When magic stops working (#SFWApro)

So a long time ago (but I can’t seem to find it searching) I wrote a post about Hugh Howey’s statement (he’s the author of the self-published hit Wool) about writing fantasy, to the effect that “If my concept was a world where magic worked, my story idea would be that it stopped working.”
I didn’t really agree with this because I don’t think “magic works” is a concept—usually it’s more like a setting. It makes as much sense as saying “If my concept was a world where science worked, my story idea would be that science stopped working.”
That said, “magic stops working” can be a good concept, as witness it’s been done several times. So in fairness, a short list of stories which use that as a premise (as opposed to using the end of magic as a finish of the story).
Elantris by Brandon Sanderson. A city of magic and wonders decays overnight. Ten years later, it’s magic is gone and it’s become a dumping ground for accursed mutates.
•Larry Niven’s Warlock series, starting with “The Magic Goes Away.” Magic draws on a finite supply of energy. It’s being used up. Eventually “the stupid, bloody swordsmen will win after all.”
•Barbara Hambly Raven Sisters books, Sisters of the Raven and Circle of the Moon. This time it’s the men who are losing the power to work magic, and without magic the desert kingdom won’t survive. Women have magic, but is there enough?

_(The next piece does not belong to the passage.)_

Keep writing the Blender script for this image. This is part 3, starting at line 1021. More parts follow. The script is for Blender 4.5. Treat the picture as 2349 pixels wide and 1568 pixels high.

Any more anyone can think of?
Now that I’m thinking about it, I wonder if some fantasy stories don’t count as “science stops working” tales. Take Fritz Leiber’s classic Conjure Wife, in which a college professor discovers that magic is real: the world’s women are all mages, using their magic to manipulate their men’s careers and defeat the other wives boosting the other husbands (this was back when the stay-at-home wife was the default image for womenkind). In learning that magic works, isn’t Norman learning that science doesn’t work, or at least not completely? Likewise, the mage of Black Easter, as I’ve mentioned before, specifically points out that in a world where heaven, hell and magic exist, science doesn’t actually describe the world accurately.
I think there’s more to say, but I’m not coming up with it right now.